Exercise goal.
The answer is a single number: how many lines hold the string "from".

Information provided.
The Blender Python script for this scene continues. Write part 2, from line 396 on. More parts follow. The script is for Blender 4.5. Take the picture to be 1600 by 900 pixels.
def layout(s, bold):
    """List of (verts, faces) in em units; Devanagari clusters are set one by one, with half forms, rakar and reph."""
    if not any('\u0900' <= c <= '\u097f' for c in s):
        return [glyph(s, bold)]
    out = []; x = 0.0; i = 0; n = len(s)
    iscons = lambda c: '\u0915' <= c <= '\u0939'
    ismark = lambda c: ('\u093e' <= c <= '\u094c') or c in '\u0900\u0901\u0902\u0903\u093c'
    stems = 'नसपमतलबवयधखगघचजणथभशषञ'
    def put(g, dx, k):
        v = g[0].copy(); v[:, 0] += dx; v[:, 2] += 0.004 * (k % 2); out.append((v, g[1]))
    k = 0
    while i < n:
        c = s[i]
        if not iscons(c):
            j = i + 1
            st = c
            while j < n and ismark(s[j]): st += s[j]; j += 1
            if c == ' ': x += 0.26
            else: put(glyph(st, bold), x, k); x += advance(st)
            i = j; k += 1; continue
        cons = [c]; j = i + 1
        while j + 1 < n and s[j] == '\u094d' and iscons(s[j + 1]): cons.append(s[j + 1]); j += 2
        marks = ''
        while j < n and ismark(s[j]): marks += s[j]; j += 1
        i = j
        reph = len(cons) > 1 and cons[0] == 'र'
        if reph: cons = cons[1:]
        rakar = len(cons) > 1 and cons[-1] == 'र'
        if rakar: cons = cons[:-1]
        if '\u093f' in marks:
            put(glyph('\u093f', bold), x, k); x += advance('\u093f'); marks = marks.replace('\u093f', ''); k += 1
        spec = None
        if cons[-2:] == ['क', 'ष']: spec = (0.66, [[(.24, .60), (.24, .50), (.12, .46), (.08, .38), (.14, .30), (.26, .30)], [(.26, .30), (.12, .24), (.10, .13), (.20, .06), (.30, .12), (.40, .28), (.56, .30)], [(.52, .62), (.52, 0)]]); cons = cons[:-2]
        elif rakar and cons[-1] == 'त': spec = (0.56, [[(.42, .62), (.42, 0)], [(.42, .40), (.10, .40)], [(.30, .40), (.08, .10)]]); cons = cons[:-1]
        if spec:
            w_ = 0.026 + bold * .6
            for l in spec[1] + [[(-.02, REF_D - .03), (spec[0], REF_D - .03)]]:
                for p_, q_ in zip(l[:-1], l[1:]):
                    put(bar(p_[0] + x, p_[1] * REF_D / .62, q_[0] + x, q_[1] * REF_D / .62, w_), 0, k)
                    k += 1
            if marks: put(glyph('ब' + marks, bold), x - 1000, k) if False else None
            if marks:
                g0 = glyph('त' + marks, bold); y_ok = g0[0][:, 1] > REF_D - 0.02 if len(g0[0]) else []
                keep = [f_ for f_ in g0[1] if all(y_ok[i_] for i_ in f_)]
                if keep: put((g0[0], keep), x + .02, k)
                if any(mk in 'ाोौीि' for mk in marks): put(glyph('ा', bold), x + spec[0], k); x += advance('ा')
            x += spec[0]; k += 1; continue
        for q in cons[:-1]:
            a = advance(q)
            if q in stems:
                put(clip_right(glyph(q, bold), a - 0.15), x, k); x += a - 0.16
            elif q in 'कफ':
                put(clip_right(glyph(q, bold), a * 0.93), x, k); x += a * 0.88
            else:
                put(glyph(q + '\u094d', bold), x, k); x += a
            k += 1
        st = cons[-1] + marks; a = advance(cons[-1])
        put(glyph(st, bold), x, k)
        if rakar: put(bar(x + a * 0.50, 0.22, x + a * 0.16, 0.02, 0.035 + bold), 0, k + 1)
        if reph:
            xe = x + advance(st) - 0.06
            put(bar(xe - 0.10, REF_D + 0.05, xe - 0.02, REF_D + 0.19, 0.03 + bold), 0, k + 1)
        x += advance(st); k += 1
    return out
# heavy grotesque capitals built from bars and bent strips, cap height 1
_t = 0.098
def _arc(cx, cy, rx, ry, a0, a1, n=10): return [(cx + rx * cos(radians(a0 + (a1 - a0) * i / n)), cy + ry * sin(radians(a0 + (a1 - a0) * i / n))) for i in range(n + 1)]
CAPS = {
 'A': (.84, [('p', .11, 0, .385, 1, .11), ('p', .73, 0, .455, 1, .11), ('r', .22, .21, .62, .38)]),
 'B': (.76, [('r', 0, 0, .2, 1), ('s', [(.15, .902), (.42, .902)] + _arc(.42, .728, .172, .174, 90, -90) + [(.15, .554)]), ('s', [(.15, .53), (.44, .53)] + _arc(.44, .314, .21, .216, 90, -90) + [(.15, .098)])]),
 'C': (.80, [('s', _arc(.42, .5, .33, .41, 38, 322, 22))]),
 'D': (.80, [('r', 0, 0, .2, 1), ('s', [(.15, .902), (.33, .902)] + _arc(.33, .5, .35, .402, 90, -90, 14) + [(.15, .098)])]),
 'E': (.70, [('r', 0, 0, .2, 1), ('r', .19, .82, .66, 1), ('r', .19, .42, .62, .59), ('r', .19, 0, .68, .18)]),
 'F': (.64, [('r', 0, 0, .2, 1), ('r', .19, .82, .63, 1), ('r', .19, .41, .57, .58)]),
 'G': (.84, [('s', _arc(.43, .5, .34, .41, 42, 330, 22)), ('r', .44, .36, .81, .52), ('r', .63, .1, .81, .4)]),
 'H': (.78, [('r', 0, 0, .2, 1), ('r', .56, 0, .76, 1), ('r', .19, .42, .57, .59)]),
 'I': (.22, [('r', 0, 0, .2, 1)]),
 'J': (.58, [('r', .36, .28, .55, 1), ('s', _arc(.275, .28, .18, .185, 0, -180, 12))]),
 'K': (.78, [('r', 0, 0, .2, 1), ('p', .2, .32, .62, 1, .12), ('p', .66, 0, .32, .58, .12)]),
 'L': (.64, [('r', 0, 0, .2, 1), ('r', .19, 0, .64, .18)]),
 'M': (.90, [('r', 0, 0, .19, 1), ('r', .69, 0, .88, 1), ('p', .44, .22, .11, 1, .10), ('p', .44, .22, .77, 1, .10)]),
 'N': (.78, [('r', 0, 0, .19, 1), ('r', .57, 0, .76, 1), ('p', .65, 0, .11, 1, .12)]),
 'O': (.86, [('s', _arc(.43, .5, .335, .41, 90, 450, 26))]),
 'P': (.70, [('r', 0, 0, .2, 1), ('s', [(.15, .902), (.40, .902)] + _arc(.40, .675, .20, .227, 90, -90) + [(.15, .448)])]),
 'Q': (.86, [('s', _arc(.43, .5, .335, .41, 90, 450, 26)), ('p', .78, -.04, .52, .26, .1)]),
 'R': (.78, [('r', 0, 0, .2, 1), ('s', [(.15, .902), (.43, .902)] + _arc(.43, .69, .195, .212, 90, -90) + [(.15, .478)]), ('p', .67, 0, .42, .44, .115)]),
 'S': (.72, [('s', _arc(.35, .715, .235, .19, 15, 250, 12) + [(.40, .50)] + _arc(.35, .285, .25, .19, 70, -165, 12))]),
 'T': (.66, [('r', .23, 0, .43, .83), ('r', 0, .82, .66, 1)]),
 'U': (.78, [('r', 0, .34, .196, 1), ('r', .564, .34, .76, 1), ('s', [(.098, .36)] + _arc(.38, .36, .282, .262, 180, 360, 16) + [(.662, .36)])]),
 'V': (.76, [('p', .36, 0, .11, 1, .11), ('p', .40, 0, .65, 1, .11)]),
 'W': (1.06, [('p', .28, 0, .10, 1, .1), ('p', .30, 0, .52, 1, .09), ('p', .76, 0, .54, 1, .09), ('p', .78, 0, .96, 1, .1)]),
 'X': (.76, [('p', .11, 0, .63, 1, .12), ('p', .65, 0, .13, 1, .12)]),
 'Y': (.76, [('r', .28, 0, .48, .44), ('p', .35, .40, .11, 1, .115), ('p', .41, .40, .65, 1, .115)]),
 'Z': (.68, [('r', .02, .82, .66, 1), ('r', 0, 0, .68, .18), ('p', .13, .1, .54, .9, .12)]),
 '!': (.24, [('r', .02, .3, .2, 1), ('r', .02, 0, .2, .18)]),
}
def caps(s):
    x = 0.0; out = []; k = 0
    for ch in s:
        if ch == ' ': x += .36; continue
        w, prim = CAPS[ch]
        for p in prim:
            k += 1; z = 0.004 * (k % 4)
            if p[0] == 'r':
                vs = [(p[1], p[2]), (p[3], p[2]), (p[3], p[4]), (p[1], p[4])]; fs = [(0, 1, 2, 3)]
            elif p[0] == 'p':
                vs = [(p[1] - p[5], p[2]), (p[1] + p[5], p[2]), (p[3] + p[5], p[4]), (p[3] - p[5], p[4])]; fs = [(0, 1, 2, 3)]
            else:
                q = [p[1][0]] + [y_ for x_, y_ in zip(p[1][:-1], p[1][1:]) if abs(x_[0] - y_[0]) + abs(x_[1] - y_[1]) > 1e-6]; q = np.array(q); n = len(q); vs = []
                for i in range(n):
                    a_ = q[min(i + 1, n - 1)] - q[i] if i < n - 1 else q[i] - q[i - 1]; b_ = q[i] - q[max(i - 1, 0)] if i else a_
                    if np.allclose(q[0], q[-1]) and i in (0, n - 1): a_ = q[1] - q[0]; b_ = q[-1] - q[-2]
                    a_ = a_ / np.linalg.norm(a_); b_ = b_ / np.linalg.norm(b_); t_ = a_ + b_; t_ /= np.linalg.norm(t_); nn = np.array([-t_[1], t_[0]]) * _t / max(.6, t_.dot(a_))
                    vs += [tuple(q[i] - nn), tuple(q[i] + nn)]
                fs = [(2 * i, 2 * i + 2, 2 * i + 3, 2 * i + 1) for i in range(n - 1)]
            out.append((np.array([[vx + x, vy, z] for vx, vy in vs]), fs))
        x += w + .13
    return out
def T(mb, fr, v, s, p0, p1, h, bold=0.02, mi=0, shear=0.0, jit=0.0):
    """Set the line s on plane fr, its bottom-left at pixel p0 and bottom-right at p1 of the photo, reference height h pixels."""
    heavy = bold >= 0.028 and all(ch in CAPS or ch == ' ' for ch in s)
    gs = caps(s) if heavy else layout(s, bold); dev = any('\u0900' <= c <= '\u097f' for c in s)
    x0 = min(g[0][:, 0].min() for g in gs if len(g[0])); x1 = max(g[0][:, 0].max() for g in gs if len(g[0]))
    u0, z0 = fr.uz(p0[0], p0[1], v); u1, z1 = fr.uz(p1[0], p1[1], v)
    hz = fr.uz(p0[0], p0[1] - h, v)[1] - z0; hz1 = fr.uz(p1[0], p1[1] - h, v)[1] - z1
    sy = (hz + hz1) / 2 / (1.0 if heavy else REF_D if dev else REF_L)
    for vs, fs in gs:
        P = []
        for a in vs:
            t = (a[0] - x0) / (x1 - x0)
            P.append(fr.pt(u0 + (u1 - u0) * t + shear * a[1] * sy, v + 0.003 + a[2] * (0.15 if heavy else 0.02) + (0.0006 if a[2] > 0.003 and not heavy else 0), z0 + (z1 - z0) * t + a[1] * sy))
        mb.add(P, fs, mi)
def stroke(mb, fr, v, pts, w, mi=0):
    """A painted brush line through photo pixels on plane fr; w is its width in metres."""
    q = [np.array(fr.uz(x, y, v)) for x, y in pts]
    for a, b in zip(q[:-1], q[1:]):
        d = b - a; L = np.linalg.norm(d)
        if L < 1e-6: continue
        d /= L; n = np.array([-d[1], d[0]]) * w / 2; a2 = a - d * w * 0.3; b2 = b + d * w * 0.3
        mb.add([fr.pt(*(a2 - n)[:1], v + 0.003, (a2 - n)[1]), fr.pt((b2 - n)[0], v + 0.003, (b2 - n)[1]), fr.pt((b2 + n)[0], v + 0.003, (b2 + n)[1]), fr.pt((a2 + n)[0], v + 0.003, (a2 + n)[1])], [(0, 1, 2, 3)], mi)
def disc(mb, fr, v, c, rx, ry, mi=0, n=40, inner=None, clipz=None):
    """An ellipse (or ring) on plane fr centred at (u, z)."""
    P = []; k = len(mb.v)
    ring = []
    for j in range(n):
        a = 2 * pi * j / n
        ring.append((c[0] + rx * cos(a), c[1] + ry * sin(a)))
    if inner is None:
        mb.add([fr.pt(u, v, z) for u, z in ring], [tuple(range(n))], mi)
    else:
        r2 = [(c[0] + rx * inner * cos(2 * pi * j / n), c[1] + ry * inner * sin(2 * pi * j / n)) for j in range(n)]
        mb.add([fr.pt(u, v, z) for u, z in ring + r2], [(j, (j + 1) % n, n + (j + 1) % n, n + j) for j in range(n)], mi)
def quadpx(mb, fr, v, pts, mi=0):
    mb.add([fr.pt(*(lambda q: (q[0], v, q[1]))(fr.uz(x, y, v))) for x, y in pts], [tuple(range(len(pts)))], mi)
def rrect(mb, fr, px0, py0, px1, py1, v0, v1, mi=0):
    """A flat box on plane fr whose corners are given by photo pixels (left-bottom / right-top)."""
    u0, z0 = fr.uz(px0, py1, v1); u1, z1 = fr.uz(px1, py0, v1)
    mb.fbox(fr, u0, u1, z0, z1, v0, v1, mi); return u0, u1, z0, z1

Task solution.
2